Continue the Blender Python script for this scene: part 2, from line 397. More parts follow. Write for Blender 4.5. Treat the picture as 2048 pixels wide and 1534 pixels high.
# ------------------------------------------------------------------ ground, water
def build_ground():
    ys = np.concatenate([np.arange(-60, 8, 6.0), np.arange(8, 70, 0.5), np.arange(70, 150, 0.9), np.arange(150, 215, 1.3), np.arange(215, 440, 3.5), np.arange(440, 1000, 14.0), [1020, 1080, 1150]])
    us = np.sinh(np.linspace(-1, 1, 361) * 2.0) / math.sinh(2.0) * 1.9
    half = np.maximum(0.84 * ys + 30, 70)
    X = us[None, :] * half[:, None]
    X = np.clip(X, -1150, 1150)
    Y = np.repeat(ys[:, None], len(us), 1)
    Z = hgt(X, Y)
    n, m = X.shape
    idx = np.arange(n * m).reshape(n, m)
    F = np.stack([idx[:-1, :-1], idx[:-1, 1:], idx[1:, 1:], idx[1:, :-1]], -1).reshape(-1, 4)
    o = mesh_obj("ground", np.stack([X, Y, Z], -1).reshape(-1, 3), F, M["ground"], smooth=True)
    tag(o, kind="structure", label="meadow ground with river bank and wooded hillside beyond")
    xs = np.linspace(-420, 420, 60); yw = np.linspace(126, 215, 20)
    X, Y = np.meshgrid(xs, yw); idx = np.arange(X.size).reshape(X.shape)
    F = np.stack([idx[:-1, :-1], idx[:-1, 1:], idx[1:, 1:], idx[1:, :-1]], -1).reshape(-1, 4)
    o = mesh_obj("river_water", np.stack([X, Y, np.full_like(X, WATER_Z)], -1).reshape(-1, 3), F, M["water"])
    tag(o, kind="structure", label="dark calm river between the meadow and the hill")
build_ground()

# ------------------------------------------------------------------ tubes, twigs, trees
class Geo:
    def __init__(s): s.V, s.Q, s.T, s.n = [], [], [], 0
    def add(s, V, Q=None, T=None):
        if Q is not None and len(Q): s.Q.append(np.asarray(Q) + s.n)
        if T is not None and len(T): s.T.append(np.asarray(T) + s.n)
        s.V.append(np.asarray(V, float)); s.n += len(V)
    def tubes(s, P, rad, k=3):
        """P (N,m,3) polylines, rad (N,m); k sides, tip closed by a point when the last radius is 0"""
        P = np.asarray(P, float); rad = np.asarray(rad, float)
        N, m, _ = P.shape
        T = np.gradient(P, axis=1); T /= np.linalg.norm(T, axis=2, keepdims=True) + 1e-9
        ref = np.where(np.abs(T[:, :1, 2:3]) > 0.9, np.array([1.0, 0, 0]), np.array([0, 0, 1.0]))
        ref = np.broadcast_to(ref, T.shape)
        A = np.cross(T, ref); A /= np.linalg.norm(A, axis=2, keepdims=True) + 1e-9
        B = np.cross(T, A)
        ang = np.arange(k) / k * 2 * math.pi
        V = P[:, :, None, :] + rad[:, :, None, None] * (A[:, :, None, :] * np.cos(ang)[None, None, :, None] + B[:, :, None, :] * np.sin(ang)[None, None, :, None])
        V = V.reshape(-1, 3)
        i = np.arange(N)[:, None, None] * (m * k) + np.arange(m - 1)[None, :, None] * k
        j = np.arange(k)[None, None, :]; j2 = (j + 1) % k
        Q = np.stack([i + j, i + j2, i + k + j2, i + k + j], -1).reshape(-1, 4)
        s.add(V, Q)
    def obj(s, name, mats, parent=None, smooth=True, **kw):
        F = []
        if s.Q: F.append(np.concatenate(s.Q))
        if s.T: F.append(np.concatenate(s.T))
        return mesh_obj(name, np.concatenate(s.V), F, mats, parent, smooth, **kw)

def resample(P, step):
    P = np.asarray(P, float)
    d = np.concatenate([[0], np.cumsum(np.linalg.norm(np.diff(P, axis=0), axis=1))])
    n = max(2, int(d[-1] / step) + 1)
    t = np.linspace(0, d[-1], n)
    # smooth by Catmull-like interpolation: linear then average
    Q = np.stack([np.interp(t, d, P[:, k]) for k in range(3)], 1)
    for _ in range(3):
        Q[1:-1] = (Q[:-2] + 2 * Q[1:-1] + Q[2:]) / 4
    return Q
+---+
▶ [EXERCISE OBJECTIVE]: Reproduce the listing in full. Keep it exactly as written.

▶ [ANSWER IN FULL]:
Continue the Blender Python script for this scene: part 2, from line 397. More parts follow. Write for Blender 4.5. Treat the picture as 2048 pixels wide and 1534 pixels high.
# ------------------------------------------------------------------ ground, water
def build_ground():
    ys = np.concatenate([np.arange(-60, 8, 6.0), np.arange(8, 70, 0.5), np.arange(70, 150, 0.9), np.arange(150, 215, 1.3), np.arange(215, 440, 3.5), np.arange(440, 1000, 14.0), [1020, 1080, 1150]])
    us = np.sinh(np.linspace(-1, 1, 361) * 2.0) / math.sinh(2.0) * 1.9
    half = np.maximum(0.84 * ys + 30, 70)
    X = us[None, :] * half[:, None]
    X = np.clip(X, -1150, 1150)
    Y = np.repeat(ys[:, None], len(us), 1)
    Z = hgt(X, Y)
    n, m = X.shape
    idx = np.arange(n * m).reshape(n, m)
    F = np.stack([idx[:-1, :-1], idx[:-1, 1:], idx[1:, 1:], idx[1:, :-1]], -1).reshape(-1, 4)
    o = mesh_obj("ground", np.stack([X, Y, Z], -1).reshape(-1, 3), F, M["ground"], smooth=True)
    tag(o, kind="structure", label="meadow ground with river bank and wooded hillside beyond")
    xs = np.linspace(-420, 420, 60); yw = np.linspace(126, 215, 20)
    X, Y = np.meshgrid(xs, yw); idx = np.arange(X.size).reshape(X.shape)
    F = np.stack([idx[:-1, :-1], idx[:-1, 1:], idx[1:, 1:], idx[1:, :-1]], -1).reshape(-1, 4)
    o = mesh_obj("river_water", np.stack([X, Y, np.full_like(X, WATER_Z)], -1).reshape(-1, 3), F, M["water"])
    tag(o, kind="structure", label="dark calm river between the meadow and the hill")
build_ground()

# ------------------------------------------------------------------ tubes, twigs, trees
class Geo:
    def __init__(s): s.V, s.Q, s.T, s.n = [], [], [], 0
    def add(s, V, Q=None, T=None):
        if Q is not None and len(Q): s.Q.append(np.asarray(Q) + s.n)
        if T is not None and len(T): s.T.append(np.asarray(T) + s.n)
        s.V.append(np.asarray(V, float)); s.n += len(V)
    def tubes(s, P, rad, k=3):
        """P (N,m,3) polylines, rad (N,m); k sides, tip closed by a point when the last radius is 0"""
        P = np.asarray(P, float); rad = np.asarray(rad, float)
        N, m, _ = P.shape
        T = np.gradient(P, axis=1); T /= np.linalg.norm(T, axis=2, keepdims=True) + 1e-9
        ref = np.where(np.abs(T[:, :1, 2:3]) > 0.9, np.array([1.0, 0, 0]), np.array([0, 0, 1.0]))
        ref = np.broadcast_to(ref, T.shape)
        A = np.cross(T, ref); A /= np.linalg.norm(A, axis=2, keepdims=True) + 1e-9
        B = np.cross(T, A)
        ang = np.arange(k) / k * 2 * math.pi
        V = P[:, :, None, :] + rad[:, :, None, None] * (A[:, :, None, :] * np.cos(ang)[None, None, :, None] + B[:, :, None, :] * np.sin(ang)[None, None, :, None])
        V = V.reshape(-1, 3)
        i = np.arange(N)[:, None, None] * (m * k) + np.arange(m - 1)[None, :, None] * k
        j = np.arange(k)[None, None, :]; j2 = (j + 1) % k
        Q = np.stack([i + j, i + j2, i + k + j2, i + k + j], -1).reshape(-1, 4)
        s.add(V, Q)
    def obj(s, name, mats, parent=None, smooth=True, **kw):
        F = []
        if s.Q: F.append(np.concatenate(s.Q))
        if s.T: F.append(np.concatenate(s.T))
        return mesh_obj(name, np.concatenate(s.V), F, mats, parent, smooth, **kw)

def resample(P, step):
    P = np.asarray(P, float)
    d = np.concatenate([[0], np.cumsum(np.linalg.norm(np.diff(P, axis=0), axis=1))])
    n = max(2, int(d[-1] / step) + 1)
    t = np.linspace(0, d[-1], n)
    # smooth by Catmull-like interpolation: linear then average
    Q = np.stack([np.interp(t, d, P[:, k]) for k in range(3)], 1)
    for _ in range(3):
        Q[1:-1] = (Q[:-2] + 2 * Q[1:-1] + Q[2:]) / 4
    return Q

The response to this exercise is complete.